ATUAÇÃO CONSTITUINTE: Membro do Partido de Representação Popular - PRP, agremiação liderada por Plínio Salgado e que agrupava os ex-integralistas, elegeu-se pela legenda do PSD em virtude de acordo eleitoral entre as duas agremiações, embora na Constituinte se manifestasse sempre em nome do PRP. Parlamentar ativo em plenário, concentrou sua atuação na abordagem de questões referentes à organização do aparelho fiscal e tributário, na defesa da autonomia municipal e no combate doutrinário ao comunismo e ao PCB. Assim, ocupou a tribuna para proferir discursos justificando extensamente várias propostas de sua autoria aos capítulos sobre "Discriminação de Rendas" do projeto (VI, 49-60), onde combateu as sugestões apresentadas anteriormente por seu correligionário Horácio Lafer (PSD/SP) sobre o assunto, a seu.ver, prejudiciais à autonomia dos Municípios; solicitando inserção nos Anais da Assembléia de longo estudo de sua autoria sobre matéria tributária contendo uma apresentação sistemática de suas sugestões ao projeto constitucional (IX, 372-400) e examinando o materialismo marxista, dialético (IX, 240-247), no qual procurou refutar ponto a ponto a doutrina marxista e afirmar princípios doutrinários alternativos à mesma, declarando o marxismo "morto" e ultrapassado, pontos de vistas estes que provocaram veementes apartes contrários de parlamentares da bancada comunista.
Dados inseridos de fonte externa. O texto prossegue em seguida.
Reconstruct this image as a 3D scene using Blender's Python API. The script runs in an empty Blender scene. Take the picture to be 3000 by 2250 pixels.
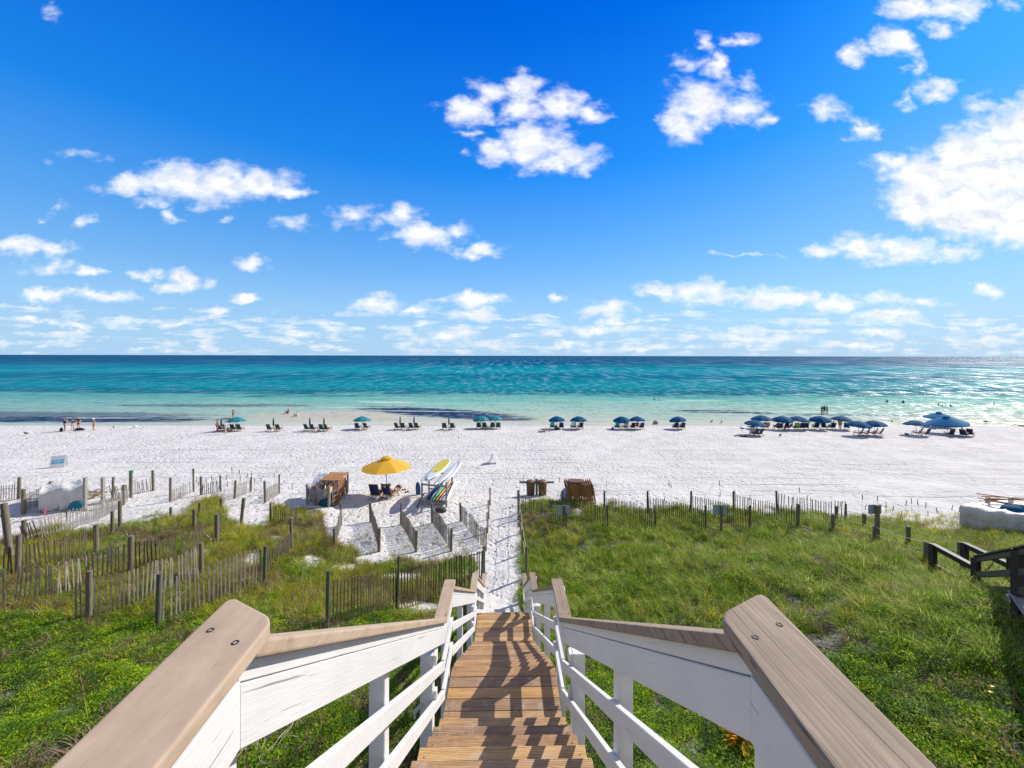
import bpy, bmesh, math, random
import numpy as np
from mathutils import Vector, Matrix, Euler
random.seed(7); rng = np.random.default_rng(7)
SC = bpy.context.scene
COL = SC.collection
R = math.radians
CAMZ = 10.2; F = 1163.0; CX = 1500.0; CY = 1042.0

# ------------------------------------------------------------------ noise
_perm = np.random.default_rng(3).random((256, 256))
def vnoise(x, y, s=1.0, o=0):
    x = np.asarray(x, float)*s + 17.3*o; y = np.asarray(y, float)*s + 9.1*o
    xi = np.floor(x).astype(int); yi = np.floor(y).astype(int)
    fx = x-xi; fy = y-yi; fx = fx*fx*(3-2*fx); fy = fy*fy*(3-2*fy)
    g = lambda a, b: _perm[a % 256, b % 256]
    return (g(xi, yi)*(1-fx)+g(xi+1, yi)*fx)*(1-fy)+(g(xi, yi+1)*(1-fx)+g(xi+1, yi+1)*fx)*fy
def fbm(x, y, s=1.0, n=3, o=0):
    t = 0; a = 1; w = 0
    for k in range(n):
        t = t+a*vnoise(x, y, s*2**k, o+k*3); w += a; a *= .5
    return t/w

# ------------------------------------------------------------------ terrain
CP = np.array([
 (0,-3,4.4),(0,2,4.0),(0,5,3.5),(0,8,2.9),(0,10.5,2.25),(-.2,12.6,1.8),(-.2,14,1.55),(-.3,16,1.35),(-.6,20,1.15),(-1,25,.95),(0,30,.7),
 (-4,-3,4.2),(-9,-3,4.2),(-4,3,3.8),(-10,4,3.7),(-3,8,3.1),(-6,7,3.4),(-10,8,3.1),(-4.7,10.4,2.9),(-9,10.8,2.8),(-14,9,3.1),(-18,12,3.0),
 (-12.8,13.3,2.6),(-15.5,15,2.6),(-8.3,13.6,2.4),(-10.7,13.8,2.4),(-8.7,15.8,2.35),(-3.3,11.2,2.6),(-2,14,1.75),(-4,15,1.75),(-6,16,1.6),
 (-6,19,1.2),(-3,19,1.15),(-2,22,1.1),(-6,23,1.1),(-9,22,1.2),(-9,19,1.45),(-8,26,1.0),(-12,18,2.2),(-15,19,2.1),(-19,20,1.8),(-22,17,2.2),
 (-12,22,1.5),(-16,24,1.3),(-24,23,1.1),(-30,24,1.1),(-20,27,1.0),(-12,28,.9),(-30,15,2.6),(-26,28,.95),
 (4,-3,4.4),(9,-3,4.5),(4,3,4.0),(9,4,4.1),(3,7,3.4),(7,8,3.8),(11,9,4.7),(14,7,5.3),(9,6,4.9),(2,11,2.5),(5,12,2.8),(9,13,2.9),(13,12,3.8),(16,10,4.8),(2,15,1.9),(5,17,2.1),
 (9.5,18.3,2.05),(13.5,13.6,3.0),(15.8,17,2.3),(16,15.8,2.6),(2.5,19.2,1.8),(6,20,1.8),(11,20,1.75),(17,19,1.9),(2,22,1.4),(7,22.5,1.35),(13,23,1.3),
 (19,22,1.35),(23,20,1.5),(28,19,1.6),(22,15,2.4),(5,27,.9),(15,28,.9),(25,27,1.0),(35,24,1.1)], float)
def base_beach(Y):
    return np.interp(Y, [-10, 20, 30, 36, 46, 54, 58.5, 62, 75, 110, 400, 3000], [1.6, 1.2, .75, .5, .32, .18, 0.0, -.35, -1.0, -2.5, -4, -5])
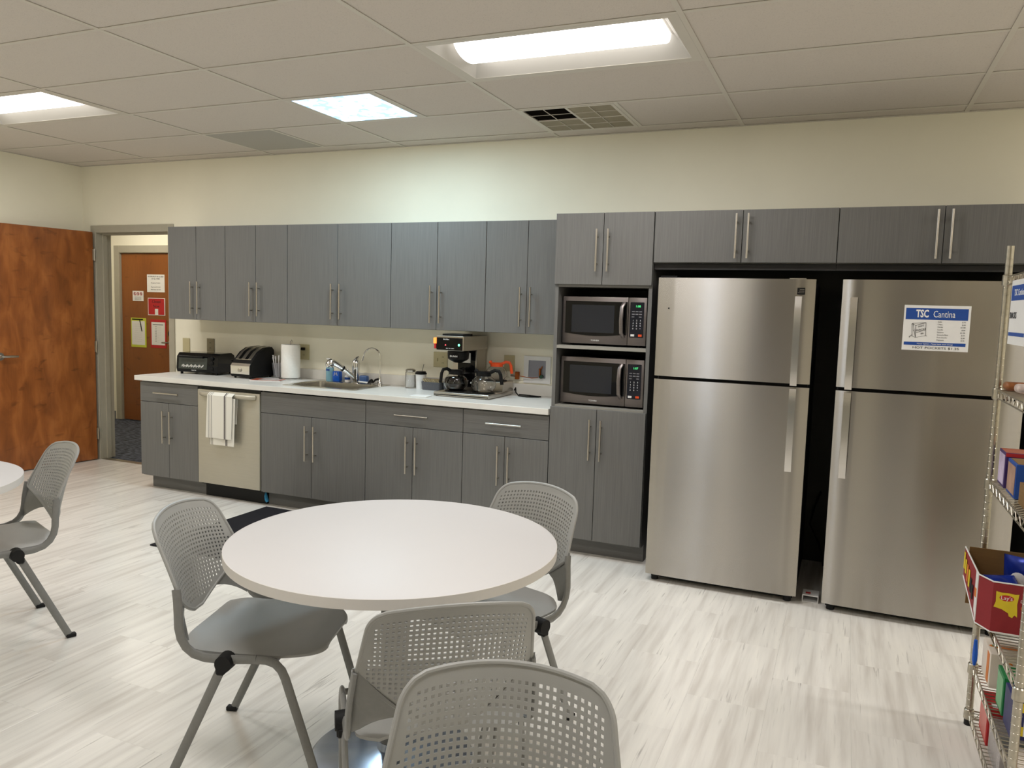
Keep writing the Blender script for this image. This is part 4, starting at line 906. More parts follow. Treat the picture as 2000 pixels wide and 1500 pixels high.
# refrigerators
def fridge(x0, x1, yf, side, lab, badge):
    t = thing('refrigerator', lab, 'refrigerator', ((x0+x1)/2, -.45, 0), 'stainless top-freezer refrigerators')
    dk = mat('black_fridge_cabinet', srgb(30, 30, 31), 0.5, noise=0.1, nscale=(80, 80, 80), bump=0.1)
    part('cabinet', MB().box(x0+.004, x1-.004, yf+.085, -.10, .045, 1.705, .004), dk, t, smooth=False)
    part('gasket', MB().box(x0+.012, x1-.012, yf+.070, yf+.0845, .06, 1.70), black_p, t, smooth=False)
    def curved(z0, z1):
        n = 16; pts = []
        for i in range(n+1):
            u = -1+2*i/n; pts.append((x0+(x1-x0)*i/n, yf+.006*u*u+(0.008 if abs(u) == 1 else 0)))
        return MB().prism(pts+[(x1, yf+.0695), (x0, yf+.0695)], z0, z1, 'z')
    d1 = part('freezer_door', curved(1.176, 1.717), steel, t, ang=50)
    d2 = part('door', curved(.042, 1.158), steel, t, ang=50)
    hx = x1-.078 if side > 0 else x0+.056
    def hnd(par, z0, z1, foot):
        n = 12; b = MB(); w = .0165
        pts = []
        for i in range(n+1):
            v = i/n; bow = math.sin(PI*v)**.6 if 0 < v < 1 else 0
            pts.append((yf-.028-.016*bow, z0+(z1-z0)*v))
        b.prism(pts+[(y+.006, z) for y, z in reversed(pts)], hx-w, hx+w, 'x')
        for zc in (z0+.012, z1-.012): b.box(hx-w+.002, hx+w-.002, yf-.024, yf+.004, zc-.012, zc+.012)
        part('handle', b, bright, par)
    hnd(d1, 1.168, 1.628, 0); hnd(d2, .716, 1.152, 0)
    if badge:
        part('badge', MB().box(2.886, 2.924, yf-.001, yf+.003, 1.638, 1.672), black_p, d1, 'small dark square badge', smooth=False)
        for i in range(3): part('badge_line', MB().box(2.890+i*.004, 2.920, yf-.0015, yf-.0011, 1.646+i*.008, 1.648+i*.008), nickel, t, smooth=False)
        part('door_pin', MB().cyl((x0+.065, yf+.006, 1.55), (x0+.065, yf-.0005, 1.55), .004, 8), black_p, d1)
    part('hinge_cover', MB().box(x0+.01 if side > 0 else x1-.10, x0+.10 if side > 0 else x1-.01, yf+.02, yf+.10, 1.7175, 1.728), black_p, t, smooth=False)
    if side > 0: part('hinge_cover', MB().box(x1-.13, x1-.05, yf+.02, yf+.06, 1.7175, 1.722), nickel, t, smooth=False)
    part('toe_grille', MB().box(x0+.02, x1-.02, yf+.075, yf+.084, .012, .058), black_p, t, smooth=False)
    for xx in (x0+.045, x1-.045):
        for yy in (yf+.06, -.15): part('foot', MB().cyl((xx, yy, 0.0005), (xx, yy, .0415), .02, 12), rubber, t)
    return t
fridge(2.162, 2.974, -.867, 1, 'left stainless refrigerator beside the microwave tower', True)
f2 = fridge(3.101, 3.916, -.893, -1, 'right stainless refrigerator with the blue and white sign', False)
# price sign
t = thing('price_sign', 'white price sign with a blue header on the right refrigerator door', 'sign', (3.527, -.8945, 1.379))
sx0, sx1, sz0, sz1, sy = 3.385, 3.669, 1.379, 1.597, -.8945
part('card', MB().box(sx0, sx1, sy-.0015, sy, sz0, sz1), white_p, t, smooth=False)
part('header_band', MB().box(sx0+.008, sx1-.010, sy-.002, sy-.0016, sz1-.069, sz1-.014), blue_i, t, smooth=False)
text('lettering', 'TSC', .050, whiteink, t, (sx0+.080, sy-.0024, sz1-.042), sx=.62, bold=.0016); text('lettering', 'Cantina', .046, whiteink, t, (sx0+.173, sy-.0024, sz1-.043), sx=.66)
part('footer_band', MB().box(sx0+.008, sx1-.012, sy-.002, sy-.0016, sz0+.025, sz0+.04), blue_i, t, smooth=False)
text('lettering', 'Honor System - Please leave exact change', .009, whiteink, t, (3.527, sy-.0024, sz0+.0325))
text('lettering', 'HOT POCKETS $1.25', .015, ink, t, (3.532, sy-.002, sz0+.013), sx=1.45)
for i, (p, q) in enumerate([('Soda', '$.75'), ('Chips', '$.50'), ('Candy', '$1.00'), ('Snacks', '$.50'), ('Pastries', '$1.00'), ('Granola Bars', '$.50'), ('Fruit Snacks', '$.50'), ('Popcorn', '$.75')]):
    z = sz1-.078-i*.0125
    text('lettering', p, .009, greyink, t, (sx0+.148, sy-.002, z), align='LEFT'); text('lettering', q, .009, greyink, t, (sx1-.018, sy-.002, z), align='RIGHT')
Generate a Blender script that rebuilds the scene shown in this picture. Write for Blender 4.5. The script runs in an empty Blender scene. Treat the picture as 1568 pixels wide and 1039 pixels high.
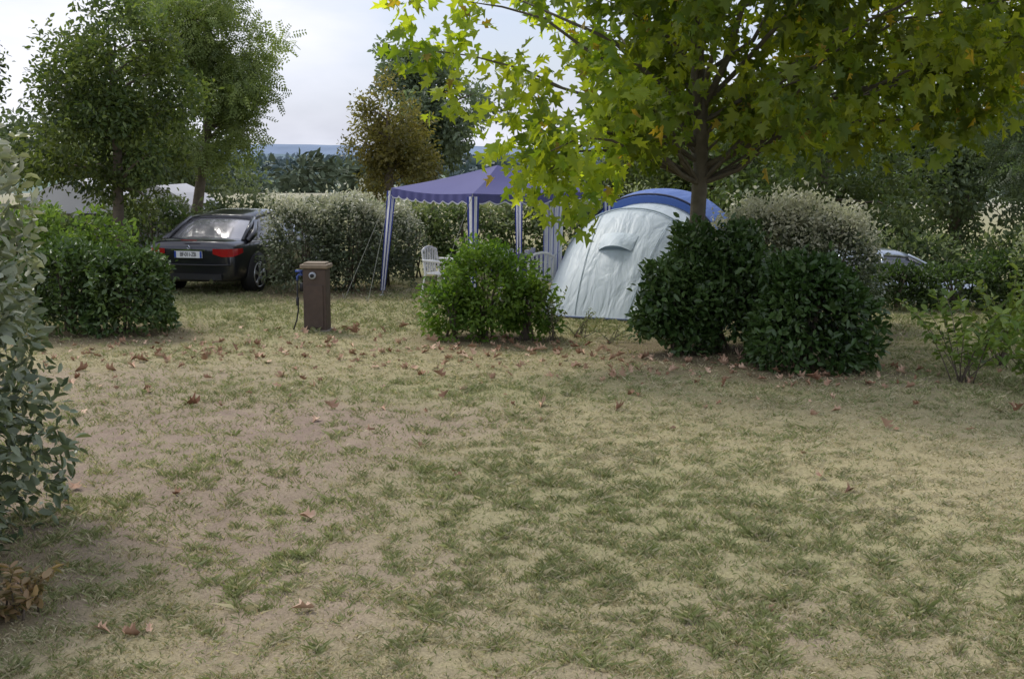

À certa altura dos trabalhos de elaboração constitucional, causou sensação em plenário ao realizar pronunciamento sobre matéria constitucional (XVIII, 298-306) onde, em nome do PRP, combateu veementemente a emenda n" 3.159, assinada por várias lideranças pessedistas (Costa Neto, Nereu Ramos, Acúrcio Torres, Benedito Valladares e Gustavo Capanema), vedando o funcionamento de qualquer organização, cujo programa visasse a modificar o regime político e a ordem social estabelecidos na Constituição. Além disso, manifestou-se contrário ao direito de greve e foi favorável à concessão de anistia ampla aos punidos por crimes políticos durante o Estado Novo e à manutenção dos Conselhos Administrativos até a promulgação das Constituições estaduais.

Apresentou 8 emendas ao Projeto de Constituição, destacando-se as de n" 1.765 e 1.766, regulamentando vários aspectos do papel do Presidente da República no processo de elaboração de leis, e a de nº 1.954, condicionando o pagamento da contribuição de melhoria à valorização da propriedade particular beneficiada por obras públicas. Além disso, enviou à Mesa da Assembléia requerimento solicitando que "seja remetida à Comissão da Constituição, como afirmação do conceito espiritualista de vida e de destino, e em repúdio a todas as formas de materialismo, a sugestão de que conste, do preâmbulo do novo diploma constitucional, a declaração de que ele é 'decretado e promulgado em nomede Deus'" (IV, 249).